Today I got an email from a random tech recruiter for a contract position in another state. This in and of itself isn’t that uncommon. I receive these emails and phone calls somewhat regularly.
The reason I am talking about this on here was because one part of the job description leaped out at me:
· Fulfills department requirements in terms of providing work coverage and administrative functions during periods of personnel illness, vacation or education
Let me see if I am interpreting the HR jargon correctly. It appears that part of the job requirement is to be a secretary if someone who is one is either ill, on vacation, or attending school.
Seriously? This is a three month contract where the job requires the candidate to have a computer science degree and two years of professional experience coding HTML5, C#.Net, and JQuery and they want you to show up at work and randomly be assigned to answer phones?
Who on earth would want to work for a company where your skills are treated like that? What you are doing is so inconsequential that you can randomly be pulled to do something that requires minimal training and thinking?
When I see this job description, it tells me several things:
– My work is not valued, so I personally won’t be treated with respect. I also will not be paid adequately for my skills, because they too are not valued.
– This company is penny wise and pound foolish. They considered their workers as “resources” in the worst possible usage of the word. Their workers are nothing more than Tetris pieces to be placed where they can fit.
– This company is not interested in establishing a cohesive work force. There will be no institution knowledge because the people working on this project are going to be gone in a few months. No one at the company will treat you with respect because you are going to be gone in a few months anyway, so why bother? The odds of getting a good reference from here is minimal because no one will know what you are supposed to be doing because you will randomly be placed at the front desk to answer phones.
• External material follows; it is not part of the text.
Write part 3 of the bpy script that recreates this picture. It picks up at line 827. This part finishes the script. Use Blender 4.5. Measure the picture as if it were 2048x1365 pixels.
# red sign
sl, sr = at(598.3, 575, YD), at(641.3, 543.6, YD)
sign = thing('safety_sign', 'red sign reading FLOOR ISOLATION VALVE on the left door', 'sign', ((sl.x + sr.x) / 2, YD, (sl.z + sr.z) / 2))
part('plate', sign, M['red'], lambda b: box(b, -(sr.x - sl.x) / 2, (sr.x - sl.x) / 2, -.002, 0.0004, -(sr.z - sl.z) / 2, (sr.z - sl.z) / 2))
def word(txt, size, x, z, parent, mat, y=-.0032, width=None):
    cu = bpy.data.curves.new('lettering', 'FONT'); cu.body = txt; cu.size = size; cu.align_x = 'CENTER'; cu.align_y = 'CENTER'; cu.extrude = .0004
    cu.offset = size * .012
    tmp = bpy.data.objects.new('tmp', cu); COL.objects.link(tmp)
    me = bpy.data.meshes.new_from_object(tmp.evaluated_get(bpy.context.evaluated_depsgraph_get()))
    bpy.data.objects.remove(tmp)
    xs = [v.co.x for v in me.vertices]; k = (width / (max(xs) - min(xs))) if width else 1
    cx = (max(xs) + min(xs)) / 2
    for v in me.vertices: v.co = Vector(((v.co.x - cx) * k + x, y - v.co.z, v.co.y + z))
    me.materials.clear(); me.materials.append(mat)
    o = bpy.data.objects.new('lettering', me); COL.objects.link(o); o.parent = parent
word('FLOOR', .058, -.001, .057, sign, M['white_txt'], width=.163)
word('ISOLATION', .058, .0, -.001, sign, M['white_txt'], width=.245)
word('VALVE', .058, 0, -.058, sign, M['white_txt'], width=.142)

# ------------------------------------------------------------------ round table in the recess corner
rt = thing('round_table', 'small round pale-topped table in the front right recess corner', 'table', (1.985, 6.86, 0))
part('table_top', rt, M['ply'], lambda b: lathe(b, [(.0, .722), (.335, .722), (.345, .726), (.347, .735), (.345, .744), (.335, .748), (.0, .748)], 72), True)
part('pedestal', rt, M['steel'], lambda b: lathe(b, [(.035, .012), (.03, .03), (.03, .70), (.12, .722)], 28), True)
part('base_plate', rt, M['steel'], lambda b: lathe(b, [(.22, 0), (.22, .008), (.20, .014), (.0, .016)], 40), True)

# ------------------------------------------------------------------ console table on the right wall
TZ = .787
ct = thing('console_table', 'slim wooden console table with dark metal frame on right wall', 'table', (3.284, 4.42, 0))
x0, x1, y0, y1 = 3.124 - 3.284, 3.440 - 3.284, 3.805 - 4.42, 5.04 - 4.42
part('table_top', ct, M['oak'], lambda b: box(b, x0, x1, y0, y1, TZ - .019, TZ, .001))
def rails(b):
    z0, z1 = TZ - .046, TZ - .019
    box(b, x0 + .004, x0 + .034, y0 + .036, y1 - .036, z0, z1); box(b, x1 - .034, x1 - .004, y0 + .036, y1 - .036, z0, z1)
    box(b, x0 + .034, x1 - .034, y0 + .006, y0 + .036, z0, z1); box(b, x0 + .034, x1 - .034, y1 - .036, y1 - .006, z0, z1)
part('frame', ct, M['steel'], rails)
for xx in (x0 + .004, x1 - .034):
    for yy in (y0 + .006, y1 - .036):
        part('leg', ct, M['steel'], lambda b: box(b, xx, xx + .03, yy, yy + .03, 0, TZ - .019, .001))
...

So this is position for someone who doesn’t mind running in a hamster wheel, running constantly but not going anywhere. This company is not interested in attracting top talent and will likely ignore bullying and incompetence because it is easier to turn a blind eye to such behaviors.
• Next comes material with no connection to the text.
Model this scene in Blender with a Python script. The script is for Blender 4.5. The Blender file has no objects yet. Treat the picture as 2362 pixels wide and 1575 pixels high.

Yes, this is a recession. When there is a larger supply of workers than there are positions available, people tend to stop treating their workers with respect or pay them well.
However, it is not a recession for computer programmers, especially ones that have highly in demand skills like HTML5. No one worth a damn is going to tolerate being treated with this degree of disrespect. In fact, I am highly dubious that this company would even know what kinds of questions to ask a developer to determine whether they actually know how to code.
So, random tech recruiter who sent me this email, thank you sincerely for thinking of me for this opportunity, but I have not given up on the hope that I will one day be a great software developer. I am trying to establish a career, not find a job. There is a difference.